A Green Bough

Written by John Ware
Review by Julia Stoneham

A Green Bough opens in the First World War trenches of France, with a young American, Daniel Wyndham, fighting with the 2nd Battalion of the Royal Munster Fusiliers and serving under the command of the aged and war-scarred Major Fitzmullen Brophy.

Wyndham is returned, wounded, to an Ireland riven by dissent and fostering the elements and breeding the incidents which will develop into the tragedy later known as “the Troubles”. This story concludes, back in the trenches, with its surviving major players older but not much wiser and facing the horrors of the Somme.

John Ware pulls no punches when describing the appalling reality of trench warfare and its effects on the rank and file of the troops involved. What he does not do, in this meticulous, moving and often very humorous account of military escapades and procedures, is explore the reasons for the subordinates’ acceptance of the scandals of the military ethos. These serving troops are bullied, exploited, half-starved and often killed by grossly incompetent leadership from officers who are only minimally superior to them, even in rank.

Historically this particular furrow has been well ploughed, but few writers have seen within it the humour which colours the world John Ware gives us, together with the unique characteristics of the Irish.

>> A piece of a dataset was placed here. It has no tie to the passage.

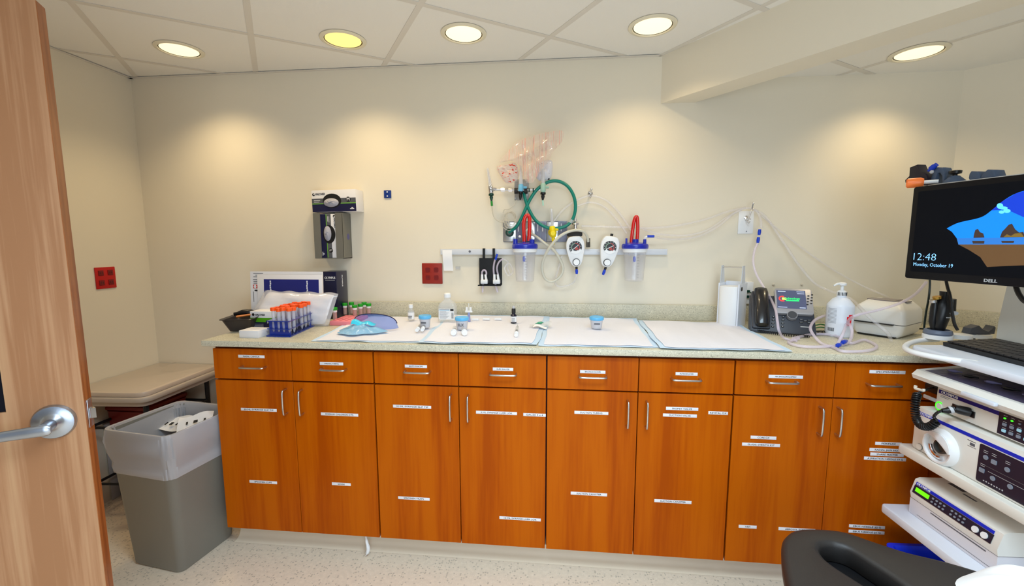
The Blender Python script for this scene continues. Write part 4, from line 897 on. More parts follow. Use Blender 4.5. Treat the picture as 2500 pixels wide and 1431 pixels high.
def syringe(u0,v0,u1,v1,r,label,dark=True):
    a=ct(u0,v0,PADZ+r+.001); c=ct(u1,v1,PADZ+r+.001); ax=c-a; t=thing('syringe',label,'syringe',tuple(c),'syringes on the underpads')
    b=B(BOT); b.lathe(a,[(r*.3,0),(r*.3,ax.length*.2),(r,ax.length*.25),(r,ax.length*.85)],ax,14); b.build('barrel',t)
    b=B(WHITE,DGREY); b.lathe(a+ax*.82,[(r*1.3,0),(r*1.3,ax.length*.04),(r*.5,ax.length*.05),(r*.5,ax.length*.15),(r*1.15,ax.length*.16),(r*1.15,ax.length*.2)],ax,14); b.cyl(a+ax*.6,a+ax*.68,r*.9,n=12,m=1); b.build('plunger',t)
syringe(1032,786,1018,806,.0065,'small syringe pointing to the first blue-lidded cup, left of a pair')
syringe(1042,786,1031,805,.0065,'small syringe pointing to the first blue-lidded cup, right of a pair')
syringe(1112,797,1107,813,.0095,'wide syringe end left of the handwritten cup')
syringe(1130,800,1134,813,.0095,'wide syringe end right of the handwritten cup')
syringe(1264,793,1260,818,.0065,'thin syringe in front of the black dropper bottle')
c=ct(1318,800,PADZ); b=B(film('blister_film',(226,226,226),.45,.1,.2)); b.grid(lambda u,v:c+V((-.045+.095*u,.05*v-.01+.02*u,.003+.006*math.sin(u*6+v*3)**2+.012*v*u)),14,8); t=one(b,'needle_packet','torn clear needle packet with green hub at the gap between underpads','packet')
b=B(mat('hub_green',(60,150,110),.4)); b.tube([c+V((-.02,.02,.014)),c+V((0,.024,.017)),c+V((.015,.026,.018))],[.002,.0055,.002],8,sm=3); b.build('green_hub',t)
b=B(PAPER); b.grid(lambda u,v:c+V((-.03+.06*u,-.018+.025*v,.004+.006*math.sin(u*5)+.004*v)),8,5); b.build('paper_flap',t,recalc=False)
# white wall-type dispenser standing on the worktop
t=thing('gel_dispenser','tall white dispenser with raised lever standing beside the desk phone','dispenser',tuple(ct(1782,796)))
DX0=at(1756,790,y=-.13).x; DX1=at(1794,790,y=-.13).x
a=ct(1757,787); c=ct(1797,800); 
ex=V((.766,-.643,0)).normalized(); M=frame(at(1773,795,z=CZ)+V((0,-.012,.0005)),ex,V((.643,.766,0))); 
w=.042
b=B(WHITE); P=[(-w,.0),(-w,.075),(w,.075),(w,.0)]+[(w*math.cos(a_),-.022*math.sin(a_)) for a_ in [math.pi*k/10 for k in range(1,10)]]
b.prism(P,.002,.182,M=M,bev=.002); b.build('body',t)
b=B(mat('cool_white_plastic',(222,228,240),.35),BLACK); b.b2((w+.0005,-.016,.0),(w+.006,.085,.195),M=M); b.b2((-w-.006,.0,.0),(-w-.0005,.085,.195),M=M); b.b2((-w,.0755,0),(w,.085,.20),M=M)
b.build('side_frame',t); b=B(BLACK); b.cyl(M@V((w+.0062,.012,.172)),M@V((w+.008,.012,.172)),.009,n=18); b.build('lock_hole',t)
b=B(film('clear_lever',(214,224,240),.5,.1,.2)); 
for x in (-w-.003,w+.003): b.prism([(.01,.19),(.06,.19),(.045,.275),(.02,.275)],x-.0015,x+.0015,M=M@frame((0,0,0),YV,ZV,XV))
b.build('lever_arm',t)
b=B(STEEL); b.cyl(M@V((-w-.004,.030,.268)),M@V((w+.004,.030,.268)),.003,n=8); b.build('cross_bar',t)
# data outlet with green cables behind the phone
t=thing('data_outlet','small white data box with two green plugs behind the phone','data outlet',(2.49,-.01,1.02))
a=at(1817,688,y=-.02); c=at(1836,742,y=-.02); b=B(WHITE); b.b2((a.x-.01,-.024,c.z),(c.x,-.0005,a.z),bev=.002); b.build('box',t)
for k,v in enumerate((711,724)):
    p=at(1822,v,y=-.026); b=B(GRN); b.b2(tuple(p+V((-.008,-.012,-.006))),tuple(p+V((.012,.001,.006)))); b.tube([p+V((.008,-.006,0)),p+V((.03,-.03,-.02)),p+V((.05,-.05,-.05)),p+V((.06,-.06,-.09))],.0028,8,sm=4); b.build('green_plug',t)
for k,u in enumerate((1888,1957)):
    c=at(u,695,y=-.001); b=B(mat('cream_screw',(206,198,182),.4)); b.lathe(c,[(.0045,0),(.0065,.004),(.004,.009)],-YV,12); one(b,'wall_screw',['screw head in the wall above the phone screen, left one','screw head in the wall above the phone screen, right one'][k],'screw','screw heads above the phone')
# desk phone
t=thing('desk_phone','dark grey office desk phone with lit colour screen','phone',tuple(ct(1910,812)))
PH=mat('phone_slate',(52,56,66),.4); PS=mat('phone_silver',(160,160,166),.35,.2)
p0=ct(1832,811); p1=ct(1993,822); ex=(p1-p0); Wp=ex.length; ex=ex.normalized(); ey=V((-ex.y,ex.x,0))
top=at(1983,745,y=(p1+ey*.10).y)
ang=math.radians(50); up_=(ey*math.cos(ang)+ZV*math.sin(ang)).normalized(); nn=ex.cross(up_)   # face normal toward the viewer
p0=V((p0.x,p0.y,CZ+.012)); MF=frame(p0,ex,up_,nn)
b=B(PH); 
side=[(0,0),(.0,.012),(.115,.145),(.125,.14),(.09,.0)]
MS=Matrix((ey,ZV,ex)).transposed().to_4x4(); MS.translation=V((p0.x,p0.y,CZ+.0008)); b.prism(side,0,Wp,M=MS,bev=.002); b.build('base',t)
# silver screen panel
FH=.172
def fpt(u,v): 
    q=MF.inverted()@atpl(u,v,p0,nn); return q
s0=fpt(1892,770); s1=fpt(1985,770); s2=fpt(1890,712)
sx0,sx1=s0.x,s1.x; sy0=fpt(1935,772).y; sy1=fpt(1935,711).y
b=B(PS); b.prism(rrect(sx0,sy0,sx1,sy1,.012),.002,.020,M=MF,bev=.002); sp_=b.build('screen_surround',t)
SCR=mat('screen_dark',(70,76,102),.2,emis=.55)
b=B(SCR,mat('screen_red',(226,60,56),.3,emis=.8),mat('screen_green',(40,214,110),.3,emis=.8),mat('screen_white',(200,214,250),.3,emis=.9),mat('screen_yellow',(226,220,90),.3,emis=.8))
q0=fpt(1896,758); q1=fpt(1963,717); b.b2((q0.x,q0.y,.020),(q1.x,q1.y,.0207),0,M=MF)
cx,cy=q0.x+(q1.x-q0.x)*.20,q0.y+(q1.y-q0.y)*.52; rr=.0145
P=[(cx+rr*math.cos(a_),cy+rr*math.sin(a_)) for a_ in [math.radians(60+240*i/20) for i in range(21)]]+[(cx+rr*.65*math.cos(a_),cy+rr*.65*math.sin(a_)) for a_ in [math.radians(300-240*i/20) for i in range(21)]]
b.prism(P,.0208,.0212,1,M=MF)
b.b2((cx-.002,cy-.006,.0208),(cx+.014,cy+.006,.0212),4,M=MF)
b.text('technology',.0135,MF@frame((cx+.034,cy+.0015,.0218),XV,YV),2,bold=True,wid=.060); b.b2((cx+.012,cy-.011,.0208),(cx+.060,cy-.0055,.0212),2,M=MF)
for x0,x1,y in ((.05,.32,.93),(.7,.96,.93),(.72,.96,.83),(.03,.34,.06),(.76,.96,.06)): b.b2((q0.x+(q1.x-q0.x)*x0,q0.y+(q1.y-q0.y)*y-.001,.0208),(q0.x+(q1.x-q0.x)*x1,q0.y+(q1.y-q0.y)*y+.001,.0211),3,M=MF)
b.build('screen',sp_)
for k in range(8):
    q=fpt(1971+ (k%2)*9-(k//2)*.8,729+(k//2)*7-(k%2)*2.5); b=B(BLACK); b.ball((q.x,q.y,.0205),.0042,M=MF,seg=10,sc_=(1,.75,.4)); b.build('side_key',t)
b=B(PS,DGREY); q=fpt(1932,775); b.prism(ell(q.x,q.y,.019,.019),.004,.021,0,M=MF); b.prism(ell(q.x,q.y,.0165,.0165),.021,.023,1,M=MF); b.build('navigation_dial',t)
for u in (1888,1912):
    for k,v in enumerate((774,782,790,798)):
        q=fpt(u-k*.6,v); b=B(BLACK,LGREY); b.ball((q.x,q.y,.001),.0055,M=MF,seg=10,sc_=(1,.8,.45)); b.box((q.x,q.y,.0036),(.004,.003,.0004),1,M=MF); b.build('key',t)
for u,v in ((1956,781),(1976,783),(1956,788),(1975,789),(1966,785)): q=fpt(u,v); b=B(BLACK,LGREY); b.box((q.x,q.y,.001),(.013,.005,.003),0,M=MF,bev=.001); b.box((q.x,q.y+.001,.0028),(.009,.0012,.0006),1,M=MF); b.build('key',t)
q=fpt(1966,799); b=B(LGREY); b.box((q.x,q.y,.001),(.034,.003,.002),M=MF); b.build('volume_key',t)
# handset on its cradle
h0=fpt(1856,803); h1=fpt(1858,711)
b=B(PH); b.prism(rrect(fpt(1836,808).x,h0.y-.002,fpt(1880,808).x,h1.y-.01,.008),.0,.014,M=MF,bev=.002); b.build('cradle',t)
b=B(mat('handset_black',(24,24,28),.25,coat=.3)); hx_=(h0.x+h1.x)/2
rings=[]
for s_,w_,h_,z_ in ((0,.016,.006,.022),(.03,.024,.012,.028),(.12,.027,.014,.032),(.3,.026,.014,.038),(.5,.024,.014,.042),(.7,.025,.014,.040),(.86,.027,.014,.034),(.96,.024,.012,.030),(1,.014,.005,.026)):
    y_=h0.y+(h1.y-h0.y)*s_; rings.append([MF@V((hx_+w_*math.cos(a_),y_,z_+h_*math.sin(a_))) for a_ in [2*math.pi*j/18 for j in range(18)]])
b.ring(rings); b.build('handset',t)
b=B(BLACK); n_=150; P=[]; a_=ct(1848,812); e_=ct(1975,826); 
for i in range(n_):
    s_=i/(n_-1); c=a_*(1-s_)+e_*s_; c.y-=.022*math.sin(s_*math.pi); c.z=CZ+.0075; th=i*2*math.pi/5; P.append(c+V((0,math.cos(th)*.0055,math.sin(th)*.0055)))
b.tube(P,.0014,5); b.build('coiled_cord',t)
for k in range(2):
    b=B(mat('green_cable',(20,110,50),.4)); b.tube([ct(1990,795+k*6,CZ+.02),ct(2003,792+k*7,CZ+.02),ct(2018,794+k*6,CZ+.015),ct(2035,790+k*6,CZ+.01)],.0028,8,sm=5); one(b,'network_cable',['green network cable behind the sanitizer bottle, upper one','green network cable behind the sanitizer bottle, lower one'][k],'cable')
P=[]; 
for i in range(60): th=i*.9; P.append(ct(1985+i*.45,812,CZ+.010)+V((0,.008*math.cos(th),.008*math.sin(th))))
b=B(BLACK); b.tube(P,.0014,5); one(b,'cord_coil','tangle of black coiled cord between the phone and sanitizer bottle','cord')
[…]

The absurdities of the military elite, contrasted with the earthy obscenities of men such as Corporal Moriarty, are often as deliciously funny, as is the description of a group of inexperienced Fusiliers being instructed on how to employ their gas masks, where the implied horror is nicely undercut by the derision the exercise creates.

An abundance of delightful, unforgettable ideas and endearing characters lurk unassumingly in these pages, and if their futures, and John Ware’s conclusions about the history or justification of war remain a touch unfocussed, A Green Bough is still a lively, moving, absorbing and memorable read.